Rich said that she talks to her editor on the phone, but whenever she’s in Toronto, her editor takes her out for lunch. “I have an old-fashioned relationship with my editor,” she said.

Ayer said, “We work with people from everywhere—New Zealand, Poland, Japan. There’s usually no chance for face-to-face communication. If they’re in town, we try to make time for a face-to-face meeting. Freelancers are usually only dealt with via email, but some are close enough to be friends on Facebook.” It’s tempting to resist face-to-face meetings from a time-management point of view, she said, but they can create a stronger relationship.

“What trends do you see on the horizon?” asked Peck.

“Publishers will be less willing to take risks and will try to take only sure bets,” said Ayer. “Publishers have become slaves to numbers,” said Rich. “They’re very numbers driven.”

“Publishers used to have the patience to develop a writer, but when a small house develops writers, often they just go to bigger houses,” said Ayer.

Peck noted that some authors are now intentionally going to smaller publishers because they know they’ll get personal attention. Some decide to self-publish. “Will there be a resurgence of smaller presses, or will they change their roles?

“Self-publishing is good for people who have a built-in audience,” said Ayer. “There’s a bit of a mentality that publishers and record labels will mess with your creative vision. But often things get better with other people’s input.”

Blake Desaulniers—We are all publishers now in the era of internet distribution and multimedia platforms

Blake Desaulniers is a writer, photographer, videographer, and content marketing expert who worked in magazines in the 1980s and saw the transition from wax paste-up to fully digital production. Today, anyone can be a publisher—but if you choose to go that route, know what you’re getting into and have a clear idea of what you’re trying to do with your publication.

“What do we expect from our audience?” said Desaulniers. “We want them to buy our product, buy into our ideas. Set goals to understand the nature of engagement you expect from your audience. Often people don’t look that far. They’re good at packaging and distributing, but once it’s out there, they don’t think about it.”

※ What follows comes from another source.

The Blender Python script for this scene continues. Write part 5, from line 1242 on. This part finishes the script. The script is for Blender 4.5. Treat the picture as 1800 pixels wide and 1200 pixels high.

You should also have a clear concept of your publication so that you can develop a set of keywords. “The internet is Google,” said Desaulniers. “If you want to get to your audience, you’ve got to be good with Google. Understand from the outset what your keywords are going to be. They should inform every aspect of your publishing venture. In a sense, it’s branding.”

Next, look at audience development, which may be the hardest part of all. Subscriptions are expensive and hard to manage. “Getting a subscriber audience is the most difficult aspect of the game, whether you’re an individual or a large-scale commercial publisher.”

So what can we do to develop an audience? “Build an audience using social media,” said Desaulniers. Use personas—representations, including goals and behaviours, of who you want or expect your audience to be—to build your communication efforts. Make sure you develop your personas based on real data, though, not just speculation.

Marketing automation (like the kind services like HubSpot can provide) requires a large budget—about $25,000 a year—to manage, but a good system can provide everything you need to automate distribution of your content, including newsletters, emails, and social media. Most importantly, it provides granular tracking of anything anyone does. “People used to say, ’50 percent of my advertising works—I just don’t know which 50 percent.’ This kind of tracking ends that uncertainty.”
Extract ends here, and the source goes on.